Christians mustn’t see the church as tangential to the spiritual growth of the next generation but as central to it. This holds true not only scripturally but also empirically. According to Barna’s report on Gen Z, a deep involvement in the church is an essential ingredient in the lives of resilient Gen Z disciples. While Barna’s data showed there wasn’t a drastic difference between a habitual churchgoing Christian and a resilient disciple at the level of his or her “cognitive understandings of the Christian faith,” the most significant difference between those two groups was a deep, personal connection with their church communities. Spiritual depths are found in the depths of the church.
3. The Church and Christ
Most importantly, we must behold Jesus’s marriage to the church. Jesus loves the church and delights to use it. The plan to center the church in the future of the Christian faith might sound absurd, but we plan to point the next generation to the church because this is Jesus’s plan.
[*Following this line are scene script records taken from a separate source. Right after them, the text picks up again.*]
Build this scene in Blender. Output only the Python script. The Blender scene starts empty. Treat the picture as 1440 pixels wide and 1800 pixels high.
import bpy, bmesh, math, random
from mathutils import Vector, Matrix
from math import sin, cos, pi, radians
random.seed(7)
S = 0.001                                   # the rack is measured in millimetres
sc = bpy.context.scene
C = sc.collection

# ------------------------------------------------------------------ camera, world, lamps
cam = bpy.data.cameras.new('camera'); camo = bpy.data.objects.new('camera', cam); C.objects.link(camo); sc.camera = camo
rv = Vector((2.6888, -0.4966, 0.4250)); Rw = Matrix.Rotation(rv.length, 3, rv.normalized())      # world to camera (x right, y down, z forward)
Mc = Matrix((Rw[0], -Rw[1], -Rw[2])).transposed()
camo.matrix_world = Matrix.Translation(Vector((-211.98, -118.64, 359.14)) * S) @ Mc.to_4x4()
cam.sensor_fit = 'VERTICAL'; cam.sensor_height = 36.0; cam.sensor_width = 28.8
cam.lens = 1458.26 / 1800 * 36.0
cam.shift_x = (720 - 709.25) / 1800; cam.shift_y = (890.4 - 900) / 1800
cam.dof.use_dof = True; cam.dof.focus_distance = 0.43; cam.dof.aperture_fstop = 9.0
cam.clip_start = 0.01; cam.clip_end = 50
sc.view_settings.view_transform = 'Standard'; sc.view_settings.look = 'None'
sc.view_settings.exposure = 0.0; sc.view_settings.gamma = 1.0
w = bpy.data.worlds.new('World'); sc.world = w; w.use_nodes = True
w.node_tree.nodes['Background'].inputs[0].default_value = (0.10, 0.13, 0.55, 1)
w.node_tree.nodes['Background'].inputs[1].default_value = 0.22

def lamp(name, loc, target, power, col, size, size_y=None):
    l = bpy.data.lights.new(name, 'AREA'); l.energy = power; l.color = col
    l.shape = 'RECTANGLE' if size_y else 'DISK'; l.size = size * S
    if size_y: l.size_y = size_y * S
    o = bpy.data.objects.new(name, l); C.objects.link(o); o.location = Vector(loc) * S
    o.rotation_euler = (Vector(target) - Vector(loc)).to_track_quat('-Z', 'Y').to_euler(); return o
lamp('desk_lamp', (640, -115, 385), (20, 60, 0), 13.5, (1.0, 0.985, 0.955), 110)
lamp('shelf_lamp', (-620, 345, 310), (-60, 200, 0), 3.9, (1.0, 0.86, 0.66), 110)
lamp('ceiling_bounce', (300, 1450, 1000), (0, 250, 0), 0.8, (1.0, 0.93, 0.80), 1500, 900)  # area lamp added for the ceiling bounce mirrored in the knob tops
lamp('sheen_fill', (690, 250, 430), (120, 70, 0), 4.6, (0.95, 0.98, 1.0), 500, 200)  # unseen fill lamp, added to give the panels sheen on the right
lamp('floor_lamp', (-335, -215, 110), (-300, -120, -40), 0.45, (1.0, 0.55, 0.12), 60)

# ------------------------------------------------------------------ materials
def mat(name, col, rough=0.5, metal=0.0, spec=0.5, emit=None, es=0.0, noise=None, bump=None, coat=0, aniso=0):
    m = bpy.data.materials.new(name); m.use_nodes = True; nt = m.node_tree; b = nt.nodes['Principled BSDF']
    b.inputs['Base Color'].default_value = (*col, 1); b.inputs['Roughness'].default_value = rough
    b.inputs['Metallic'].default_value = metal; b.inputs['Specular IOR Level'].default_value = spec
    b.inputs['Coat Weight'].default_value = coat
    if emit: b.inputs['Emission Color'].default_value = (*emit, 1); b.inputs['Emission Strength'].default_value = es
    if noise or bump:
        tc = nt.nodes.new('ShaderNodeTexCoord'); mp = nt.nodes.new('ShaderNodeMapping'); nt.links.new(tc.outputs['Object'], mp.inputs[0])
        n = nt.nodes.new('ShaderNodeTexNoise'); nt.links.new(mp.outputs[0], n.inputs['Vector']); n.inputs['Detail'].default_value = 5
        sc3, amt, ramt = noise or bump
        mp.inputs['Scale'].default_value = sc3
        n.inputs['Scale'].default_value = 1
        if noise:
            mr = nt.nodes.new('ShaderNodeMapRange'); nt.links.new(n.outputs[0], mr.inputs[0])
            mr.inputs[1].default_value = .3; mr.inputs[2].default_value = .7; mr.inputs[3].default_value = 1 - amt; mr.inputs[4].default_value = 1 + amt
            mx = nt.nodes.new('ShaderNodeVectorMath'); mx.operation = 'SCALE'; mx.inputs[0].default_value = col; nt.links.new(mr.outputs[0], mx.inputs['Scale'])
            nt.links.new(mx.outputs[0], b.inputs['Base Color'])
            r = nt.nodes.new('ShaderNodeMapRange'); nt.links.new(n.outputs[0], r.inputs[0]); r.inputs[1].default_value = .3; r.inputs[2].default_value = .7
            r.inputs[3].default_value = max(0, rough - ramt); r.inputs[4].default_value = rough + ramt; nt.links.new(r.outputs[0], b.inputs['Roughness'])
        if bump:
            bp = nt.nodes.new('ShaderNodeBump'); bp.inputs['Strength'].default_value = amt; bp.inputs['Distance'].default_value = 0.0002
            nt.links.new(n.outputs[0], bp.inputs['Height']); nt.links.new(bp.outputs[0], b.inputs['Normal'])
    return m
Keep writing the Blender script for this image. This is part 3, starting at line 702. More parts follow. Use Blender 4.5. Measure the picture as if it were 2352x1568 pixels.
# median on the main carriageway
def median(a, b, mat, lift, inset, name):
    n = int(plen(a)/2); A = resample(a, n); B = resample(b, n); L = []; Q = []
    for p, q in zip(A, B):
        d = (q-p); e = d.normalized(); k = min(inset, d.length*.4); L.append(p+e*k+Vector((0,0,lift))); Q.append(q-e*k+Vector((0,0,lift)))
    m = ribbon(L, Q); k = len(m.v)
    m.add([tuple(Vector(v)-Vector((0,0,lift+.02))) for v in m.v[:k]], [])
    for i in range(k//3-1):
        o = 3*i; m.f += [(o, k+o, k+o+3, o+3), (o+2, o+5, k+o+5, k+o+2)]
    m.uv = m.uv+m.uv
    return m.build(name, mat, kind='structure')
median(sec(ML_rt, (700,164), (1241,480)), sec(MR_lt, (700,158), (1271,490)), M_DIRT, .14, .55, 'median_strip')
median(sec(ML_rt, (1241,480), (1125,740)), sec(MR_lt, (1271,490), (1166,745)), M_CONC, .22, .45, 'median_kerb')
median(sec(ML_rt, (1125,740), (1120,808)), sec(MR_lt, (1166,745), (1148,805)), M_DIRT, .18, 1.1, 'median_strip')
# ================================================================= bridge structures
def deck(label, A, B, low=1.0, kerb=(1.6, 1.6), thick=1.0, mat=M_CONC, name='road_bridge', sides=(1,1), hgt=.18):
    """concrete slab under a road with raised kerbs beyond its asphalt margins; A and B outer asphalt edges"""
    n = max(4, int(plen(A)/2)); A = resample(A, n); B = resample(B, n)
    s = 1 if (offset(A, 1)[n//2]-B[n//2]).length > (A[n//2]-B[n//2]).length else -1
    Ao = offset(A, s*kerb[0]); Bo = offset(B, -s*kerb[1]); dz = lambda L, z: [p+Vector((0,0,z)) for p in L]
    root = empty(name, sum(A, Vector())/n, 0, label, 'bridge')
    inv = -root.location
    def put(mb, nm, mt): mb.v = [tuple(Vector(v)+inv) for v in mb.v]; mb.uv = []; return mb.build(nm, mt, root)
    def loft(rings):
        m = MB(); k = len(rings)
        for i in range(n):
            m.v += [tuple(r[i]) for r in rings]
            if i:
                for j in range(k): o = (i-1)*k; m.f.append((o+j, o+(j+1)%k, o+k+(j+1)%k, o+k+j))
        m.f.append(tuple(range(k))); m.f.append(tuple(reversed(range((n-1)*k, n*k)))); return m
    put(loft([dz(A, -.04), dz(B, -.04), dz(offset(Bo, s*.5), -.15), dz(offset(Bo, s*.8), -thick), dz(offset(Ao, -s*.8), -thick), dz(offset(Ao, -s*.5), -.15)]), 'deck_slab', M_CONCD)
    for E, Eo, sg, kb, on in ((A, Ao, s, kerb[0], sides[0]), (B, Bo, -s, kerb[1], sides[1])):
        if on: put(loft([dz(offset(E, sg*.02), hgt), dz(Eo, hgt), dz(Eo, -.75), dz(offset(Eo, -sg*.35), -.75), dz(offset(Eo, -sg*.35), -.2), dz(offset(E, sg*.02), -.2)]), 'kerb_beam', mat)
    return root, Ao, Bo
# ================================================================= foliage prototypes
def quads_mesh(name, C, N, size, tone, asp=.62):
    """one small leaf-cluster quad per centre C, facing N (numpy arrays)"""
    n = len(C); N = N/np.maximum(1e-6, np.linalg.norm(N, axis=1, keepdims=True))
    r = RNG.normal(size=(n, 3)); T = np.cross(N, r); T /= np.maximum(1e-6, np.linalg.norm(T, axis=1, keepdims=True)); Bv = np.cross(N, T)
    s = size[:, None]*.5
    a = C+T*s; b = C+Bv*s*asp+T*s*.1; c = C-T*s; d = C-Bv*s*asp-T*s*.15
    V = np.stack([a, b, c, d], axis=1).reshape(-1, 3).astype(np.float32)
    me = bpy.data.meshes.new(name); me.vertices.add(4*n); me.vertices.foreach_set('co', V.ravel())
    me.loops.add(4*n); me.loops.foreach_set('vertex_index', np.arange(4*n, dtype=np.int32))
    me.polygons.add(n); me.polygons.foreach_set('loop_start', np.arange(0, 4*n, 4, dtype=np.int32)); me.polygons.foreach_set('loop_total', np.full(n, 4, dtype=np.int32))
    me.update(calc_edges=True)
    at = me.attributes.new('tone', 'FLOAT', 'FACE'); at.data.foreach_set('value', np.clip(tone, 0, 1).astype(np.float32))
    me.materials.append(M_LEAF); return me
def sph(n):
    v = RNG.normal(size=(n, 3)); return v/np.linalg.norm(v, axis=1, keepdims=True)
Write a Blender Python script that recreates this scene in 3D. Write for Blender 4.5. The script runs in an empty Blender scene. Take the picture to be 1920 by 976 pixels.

Christians mustn’t see the church as tangential to the spiritual growth of the next generation but as central to it.
In a culture that sees the church as a stronghold of hypocrisy, 1 Timothy tells us it’s a “pillar and buttress of the truth” (1 Tim. 3:15). While it feels like the church is falling apart, Jesus says, “I will build my church, and the gates of hell shall not prevail against it” (Matt. 16:18). Though many see no future for the church, Ephesians tells us that God’s plan for the church is eternal (Eph. 3:10–11). When the world claims to love Jesus but hate the church, God tells us, “Christ loved the church and gave himself up for her” (5:25). Though the church needs a makeover, Jesus will “present the church to himself in splendor, without spot or wrinkle or any such thing, that she might be holy and without blemish” (v. 27).
In this day and age, we’re invested in the church because God has already invested in his church, “not with perishable things such as silver or gold, but with the precious blood of Christ” (1 Pet. 1:18–19). God has made the church his home (Eph. 2:22) and is working all things to its benefit (1:22). The church is a central part of God’s future plan, and so it must be a part of ours, no matter how post-Christian our culture might become.